Book Review:  Catherine of Aragon

Giles Tremlett, Catherine of Aragon: Henry’s Spanish Queen. Faber and Faber Ltd, London, 2010 (Pbk)

Several years ago, I bought Catherine of Aragon at Heathrow looking for something to while some time away during a 24 hour flight. And I was hooked – compared to Catherine, the normal inflight entertainment didn’t stand a chance.

Catherine of Aragon

Possible portrait of Catherine of Aragon by Michael Sittow (Wikimedia Commons)

Catherine of Aragon is well written and very readable. It provides a lot of background information on Catherine’s parents and the situation in Spain and her early years in England, all of which shaped her character. The passages about Catherine’s youth in Spain and the descriptions of the scenery and palaces, especially the Alhambra palace in Granada, are a delight.

While I had always regarded the reyes catolicos in a fairly negative light, I came to understand them better, though Ferdinand remains throughout the book a rather devious character. The answer to the question about Catherine and Arthur’s marriage – did they or didn’t they? – is left open.

The author’s characterisation of the queen is well-balanced, she is certainly likable; but at the same time she comes across as stubborn and fairly obsessive. Henry on the other hand steps off the pages as a selfish bully, who at the same time is easily led.

Unfortunately, the above edition of Catherine of Aragon does not contain any foot or end notes, though these are provided on the publisher’s website. However, I believe the American version does include them.
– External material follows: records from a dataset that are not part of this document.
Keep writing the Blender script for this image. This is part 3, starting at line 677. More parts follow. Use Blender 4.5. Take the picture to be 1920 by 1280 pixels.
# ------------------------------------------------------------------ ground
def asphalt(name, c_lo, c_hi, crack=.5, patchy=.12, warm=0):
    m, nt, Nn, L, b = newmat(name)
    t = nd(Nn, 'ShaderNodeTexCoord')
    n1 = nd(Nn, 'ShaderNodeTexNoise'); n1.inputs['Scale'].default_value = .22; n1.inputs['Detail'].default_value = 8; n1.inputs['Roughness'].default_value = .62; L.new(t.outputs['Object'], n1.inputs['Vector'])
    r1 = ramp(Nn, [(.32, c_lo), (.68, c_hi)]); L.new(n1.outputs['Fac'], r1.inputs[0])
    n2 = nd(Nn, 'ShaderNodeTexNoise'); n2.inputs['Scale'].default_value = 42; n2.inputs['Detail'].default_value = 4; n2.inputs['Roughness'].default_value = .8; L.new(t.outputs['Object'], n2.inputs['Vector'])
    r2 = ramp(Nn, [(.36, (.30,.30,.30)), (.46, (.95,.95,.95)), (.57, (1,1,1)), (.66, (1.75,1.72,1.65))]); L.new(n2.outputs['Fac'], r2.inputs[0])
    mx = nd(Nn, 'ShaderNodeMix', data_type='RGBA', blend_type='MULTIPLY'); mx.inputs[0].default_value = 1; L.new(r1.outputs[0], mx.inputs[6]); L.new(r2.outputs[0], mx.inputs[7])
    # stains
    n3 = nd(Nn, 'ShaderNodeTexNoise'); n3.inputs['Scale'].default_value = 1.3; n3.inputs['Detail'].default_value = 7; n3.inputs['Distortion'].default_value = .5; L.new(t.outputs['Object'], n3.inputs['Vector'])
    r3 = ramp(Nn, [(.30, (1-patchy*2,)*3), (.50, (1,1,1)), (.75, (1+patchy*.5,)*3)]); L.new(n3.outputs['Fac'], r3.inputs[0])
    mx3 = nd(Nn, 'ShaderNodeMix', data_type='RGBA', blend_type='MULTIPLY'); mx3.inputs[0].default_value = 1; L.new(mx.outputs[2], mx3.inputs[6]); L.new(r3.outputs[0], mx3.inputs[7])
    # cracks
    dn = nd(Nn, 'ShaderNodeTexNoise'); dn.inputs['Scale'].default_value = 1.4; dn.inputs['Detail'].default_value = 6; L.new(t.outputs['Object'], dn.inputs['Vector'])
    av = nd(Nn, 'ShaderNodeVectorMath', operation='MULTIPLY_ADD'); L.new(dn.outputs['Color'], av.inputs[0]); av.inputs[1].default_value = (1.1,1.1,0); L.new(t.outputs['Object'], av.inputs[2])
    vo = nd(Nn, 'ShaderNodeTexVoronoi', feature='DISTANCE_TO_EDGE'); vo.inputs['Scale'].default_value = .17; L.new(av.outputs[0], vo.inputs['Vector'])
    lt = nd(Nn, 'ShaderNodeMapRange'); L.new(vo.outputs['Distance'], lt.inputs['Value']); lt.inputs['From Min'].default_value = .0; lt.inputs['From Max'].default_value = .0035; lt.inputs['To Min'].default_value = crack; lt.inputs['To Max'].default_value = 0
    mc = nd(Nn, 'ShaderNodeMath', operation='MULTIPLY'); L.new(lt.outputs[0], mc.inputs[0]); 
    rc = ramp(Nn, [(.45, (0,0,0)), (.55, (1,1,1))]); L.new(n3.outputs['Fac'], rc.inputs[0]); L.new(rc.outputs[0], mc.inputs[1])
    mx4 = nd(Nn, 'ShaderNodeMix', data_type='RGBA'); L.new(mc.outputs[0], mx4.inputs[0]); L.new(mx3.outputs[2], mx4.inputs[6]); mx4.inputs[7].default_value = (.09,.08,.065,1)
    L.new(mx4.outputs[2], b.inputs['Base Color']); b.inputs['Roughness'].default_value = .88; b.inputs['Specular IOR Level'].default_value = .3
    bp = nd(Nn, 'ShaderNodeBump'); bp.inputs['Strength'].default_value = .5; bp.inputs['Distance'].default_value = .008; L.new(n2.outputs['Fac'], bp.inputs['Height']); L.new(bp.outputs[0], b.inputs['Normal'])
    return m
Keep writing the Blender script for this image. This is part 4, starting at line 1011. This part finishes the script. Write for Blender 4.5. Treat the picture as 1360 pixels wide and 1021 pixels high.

As a Ricardian there was one sentence I enjoyed particularly:

The aim was to turn things on their head: Catherine, the victim, was to be cast as the troublemaker; Henry, who had started it all, was to be turned into the victim who needed saving from the ‘pensive and dolorous life’ into which he had been enslaved by the revelation that his marriage was invalid (p 270).

Political spin at its best, which was also used when Henry found out he did not really want to be married to wife no. 4, Anne of Cleves.  Though the Tudors were neither the first nor the last to employ this tactic to blacken their opponent’s name.